Black Friday
7 June 2008Friday was tough in world and US markets, no matter what measure you use. Despite their reliance on unreliable numbers, the US govt. still admitted to remarkably high unemployment figures, and oil took twice the largest jump per day of anything seen in decades. The equities markets responded with negative vigor.
Perhaps we’ve reached the point already when a serious conversation needs to be had about speculation in the energy markets. This is my polite way of saying: perhaps we should rid the energy markets of speculation by the vampires.
There’s nothing wrong with people in the actual market doing their best to hedge against future price increases (SW Airlines would be a great example), but one can honestly question whether we’ve now moved, in just a few weeks, from a time when the hedge etc. vampires are not just taking profit without contributing, but are actually endangering economic stability.
Kids in college learn that free markets generally increase stability; here, we have the opposite case. If the vampires drive inflation and threaten equity markets without contributing an economic good, it might be time to move to the next century in terms of market regulation.
By restricting market access in oil to those who actually use it, we would be doing the world a gigantic favor, when it was most needed. Everyone from the Saudis to the Bushes ought to get behind this one.







5 Responses to “Black Friday”
June 7th, 2008 at 9:14 pm
Mark – an elementary education in economic theory would be a good place for your to start before making such assinine comments as the one above…..
We have had epic bubbles in
-the equity market where the whole system was complicit
-the housing market where the whole system was complicit and the fed helped pile on
-the credit market where the whole system was complicit
And there was not one investigation while this stuff was occuring…and in fact alot of it was encouraged
The price of crude goes up because of supply and demand and lack of any coherent energy policy in the US, and there is constant commentary about bubble, manipulation, and speculation and constant calls for investigation; and of course we get it:
http://www.cftc.gov/newsroom/generalpressreleases/2008/pr5503-08.html
Well for those who think the price of crude is up for non-fundamental reasons, lets see where the price is in a few days after all the theoretical “specualtors” clear out due to this sort of stuff, and probably drive the price of crude below its normal market value in the process of hitting the exit button all at once…

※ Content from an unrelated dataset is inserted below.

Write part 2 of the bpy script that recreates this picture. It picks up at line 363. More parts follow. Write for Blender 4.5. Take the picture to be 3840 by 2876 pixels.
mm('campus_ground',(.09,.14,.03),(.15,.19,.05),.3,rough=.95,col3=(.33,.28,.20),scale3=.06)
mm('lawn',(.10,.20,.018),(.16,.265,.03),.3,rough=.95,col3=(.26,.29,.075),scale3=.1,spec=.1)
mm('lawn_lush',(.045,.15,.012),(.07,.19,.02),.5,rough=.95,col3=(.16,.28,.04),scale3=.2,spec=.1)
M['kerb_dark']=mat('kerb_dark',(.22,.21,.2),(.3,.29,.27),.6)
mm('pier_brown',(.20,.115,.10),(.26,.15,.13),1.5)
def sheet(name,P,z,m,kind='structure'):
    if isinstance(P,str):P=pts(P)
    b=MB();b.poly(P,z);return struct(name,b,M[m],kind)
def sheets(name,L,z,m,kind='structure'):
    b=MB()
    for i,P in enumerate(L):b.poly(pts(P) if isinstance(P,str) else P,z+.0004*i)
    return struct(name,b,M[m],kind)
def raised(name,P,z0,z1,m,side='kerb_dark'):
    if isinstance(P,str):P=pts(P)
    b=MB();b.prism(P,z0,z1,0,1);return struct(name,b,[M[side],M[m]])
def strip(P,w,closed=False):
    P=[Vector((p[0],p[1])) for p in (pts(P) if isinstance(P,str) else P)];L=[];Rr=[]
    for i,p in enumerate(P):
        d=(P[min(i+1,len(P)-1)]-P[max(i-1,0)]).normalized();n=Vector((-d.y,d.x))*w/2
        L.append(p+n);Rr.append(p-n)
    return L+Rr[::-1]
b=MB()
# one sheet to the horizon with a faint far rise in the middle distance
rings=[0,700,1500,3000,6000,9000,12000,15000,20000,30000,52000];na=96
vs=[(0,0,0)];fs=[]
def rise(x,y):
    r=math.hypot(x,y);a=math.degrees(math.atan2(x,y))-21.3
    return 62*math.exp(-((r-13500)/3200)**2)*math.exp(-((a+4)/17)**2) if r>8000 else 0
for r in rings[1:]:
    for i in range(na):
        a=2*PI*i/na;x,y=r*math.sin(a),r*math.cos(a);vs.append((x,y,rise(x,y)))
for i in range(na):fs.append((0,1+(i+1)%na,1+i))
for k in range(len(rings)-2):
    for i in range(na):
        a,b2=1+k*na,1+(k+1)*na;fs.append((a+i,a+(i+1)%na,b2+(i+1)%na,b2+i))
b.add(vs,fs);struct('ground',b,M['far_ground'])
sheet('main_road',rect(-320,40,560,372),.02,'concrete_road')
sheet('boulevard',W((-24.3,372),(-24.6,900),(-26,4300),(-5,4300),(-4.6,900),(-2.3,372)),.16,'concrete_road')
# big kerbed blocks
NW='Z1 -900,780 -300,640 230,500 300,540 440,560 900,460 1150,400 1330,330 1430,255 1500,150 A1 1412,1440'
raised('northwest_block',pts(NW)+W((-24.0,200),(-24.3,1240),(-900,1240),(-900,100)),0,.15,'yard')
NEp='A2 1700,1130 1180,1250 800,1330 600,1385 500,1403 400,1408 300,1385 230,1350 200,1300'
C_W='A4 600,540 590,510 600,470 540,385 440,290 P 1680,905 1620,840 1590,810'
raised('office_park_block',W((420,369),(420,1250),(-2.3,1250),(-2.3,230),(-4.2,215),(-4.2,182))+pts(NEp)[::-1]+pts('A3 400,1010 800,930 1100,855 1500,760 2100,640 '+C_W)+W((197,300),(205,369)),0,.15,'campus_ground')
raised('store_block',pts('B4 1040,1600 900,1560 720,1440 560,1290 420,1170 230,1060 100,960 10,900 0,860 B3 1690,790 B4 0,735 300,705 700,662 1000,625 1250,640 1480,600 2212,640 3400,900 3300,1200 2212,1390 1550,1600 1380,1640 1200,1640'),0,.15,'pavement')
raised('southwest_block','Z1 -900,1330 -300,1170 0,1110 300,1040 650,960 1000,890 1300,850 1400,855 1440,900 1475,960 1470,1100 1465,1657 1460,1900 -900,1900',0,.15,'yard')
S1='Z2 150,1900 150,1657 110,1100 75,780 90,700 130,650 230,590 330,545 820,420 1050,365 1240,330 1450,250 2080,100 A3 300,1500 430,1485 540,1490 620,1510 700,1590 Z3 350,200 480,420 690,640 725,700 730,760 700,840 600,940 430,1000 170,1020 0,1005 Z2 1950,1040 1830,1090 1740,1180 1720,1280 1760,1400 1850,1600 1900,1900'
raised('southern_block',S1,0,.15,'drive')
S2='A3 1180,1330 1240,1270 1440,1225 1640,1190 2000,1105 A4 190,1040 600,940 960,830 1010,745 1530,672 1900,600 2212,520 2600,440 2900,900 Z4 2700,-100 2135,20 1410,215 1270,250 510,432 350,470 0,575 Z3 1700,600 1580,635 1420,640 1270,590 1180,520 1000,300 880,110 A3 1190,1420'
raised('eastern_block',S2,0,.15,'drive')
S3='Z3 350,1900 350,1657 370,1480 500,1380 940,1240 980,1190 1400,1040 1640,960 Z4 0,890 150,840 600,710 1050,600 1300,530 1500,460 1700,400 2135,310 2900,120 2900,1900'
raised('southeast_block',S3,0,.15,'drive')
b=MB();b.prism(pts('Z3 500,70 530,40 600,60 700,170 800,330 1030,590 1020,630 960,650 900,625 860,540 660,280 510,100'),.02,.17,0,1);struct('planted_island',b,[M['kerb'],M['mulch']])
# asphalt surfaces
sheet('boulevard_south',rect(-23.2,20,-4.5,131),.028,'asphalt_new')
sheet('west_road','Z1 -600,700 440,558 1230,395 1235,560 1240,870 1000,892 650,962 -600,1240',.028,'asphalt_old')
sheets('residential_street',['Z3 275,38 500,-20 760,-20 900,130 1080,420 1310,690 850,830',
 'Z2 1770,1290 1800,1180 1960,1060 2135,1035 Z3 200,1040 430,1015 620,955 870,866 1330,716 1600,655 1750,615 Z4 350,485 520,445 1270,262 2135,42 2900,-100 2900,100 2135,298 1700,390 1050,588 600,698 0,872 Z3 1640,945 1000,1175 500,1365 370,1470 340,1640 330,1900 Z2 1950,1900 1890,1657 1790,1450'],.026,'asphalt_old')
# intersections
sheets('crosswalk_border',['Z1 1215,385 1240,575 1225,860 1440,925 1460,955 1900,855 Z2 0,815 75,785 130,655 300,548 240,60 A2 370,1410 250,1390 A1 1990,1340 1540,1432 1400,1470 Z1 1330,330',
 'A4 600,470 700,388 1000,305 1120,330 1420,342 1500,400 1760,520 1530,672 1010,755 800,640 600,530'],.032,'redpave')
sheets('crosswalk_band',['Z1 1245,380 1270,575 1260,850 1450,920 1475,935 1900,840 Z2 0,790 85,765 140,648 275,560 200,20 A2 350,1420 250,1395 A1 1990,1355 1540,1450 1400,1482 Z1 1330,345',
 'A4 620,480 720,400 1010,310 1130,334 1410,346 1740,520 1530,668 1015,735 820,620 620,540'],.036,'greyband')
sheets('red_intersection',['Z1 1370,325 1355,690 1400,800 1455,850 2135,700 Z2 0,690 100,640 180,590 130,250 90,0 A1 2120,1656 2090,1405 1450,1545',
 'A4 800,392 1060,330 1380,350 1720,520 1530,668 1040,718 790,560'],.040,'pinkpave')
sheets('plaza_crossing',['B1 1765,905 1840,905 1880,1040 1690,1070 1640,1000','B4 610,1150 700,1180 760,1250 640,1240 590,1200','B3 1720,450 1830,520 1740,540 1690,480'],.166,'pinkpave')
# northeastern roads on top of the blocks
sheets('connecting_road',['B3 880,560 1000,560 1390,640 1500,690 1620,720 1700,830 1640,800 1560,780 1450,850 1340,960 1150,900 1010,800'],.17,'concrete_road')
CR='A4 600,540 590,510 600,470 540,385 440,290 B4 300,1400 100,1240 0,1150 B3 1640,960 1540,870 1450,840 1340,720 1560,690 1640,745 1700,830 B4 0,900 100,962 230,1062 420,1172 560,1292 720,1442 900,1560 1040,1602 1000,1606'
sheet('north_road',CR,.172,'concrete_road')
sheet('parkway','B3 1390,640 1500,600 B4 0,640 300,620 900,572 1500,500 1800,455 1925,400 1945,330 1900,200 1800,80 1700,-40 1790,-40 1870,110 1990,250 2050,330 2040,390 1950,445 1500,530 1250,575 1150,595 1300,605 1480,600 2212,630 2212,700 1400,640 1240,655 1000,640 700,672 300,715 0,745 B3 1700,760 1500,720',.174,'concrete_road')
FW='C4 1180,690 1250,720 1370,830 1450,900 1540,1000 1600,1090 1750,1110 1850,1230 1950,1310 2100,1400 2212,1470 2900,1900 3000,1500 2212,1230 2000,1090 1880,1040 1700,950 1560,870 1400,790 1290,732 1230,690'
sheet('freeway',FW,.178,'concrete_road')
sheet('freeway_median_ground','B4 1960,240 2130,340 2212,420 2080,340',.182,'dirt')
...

ANd then we will be left with cold hard reality
Interestingly were the BLS left responsible for measuring the price of crude, they would probably say it is $20 a barrel because it is of better qulaity (somehow) and people are driving less and it has been subsituted out with walking which is free….
June 7th, 2008 at 9:51 pm
Congress Blames the Hedge Funds, Part IV: This Isn’t Complicated:
http://jeffmatthewsisnotmakingthisup.blogspot.com/2008/06/congress-blames-hedge-funds-part-iv.html
June 8th, 2008 at 9:19 pm
If I ignore the vituperation here, and try to sort out the basic point(s), it seems this writer believes that basic supply and demand are the only price drivers of oil prices today, and further thinks that speculators (even though they are not material?) will, for some strange reason, be “clearing out” in a few days, and that crude will reach its “normal market value” in that course of time.
Now there’s a bet that I’m happy to take.
No, speculators will not clear out in the near term, and no, we will not be seeing supply/demand pricing until at least after the US election; that’s my own suggestion.
June 8th, 2008 at 9:22 pm
Oh, and P.s. : I got my elementary education (for the little I think it was worth) at Stanford.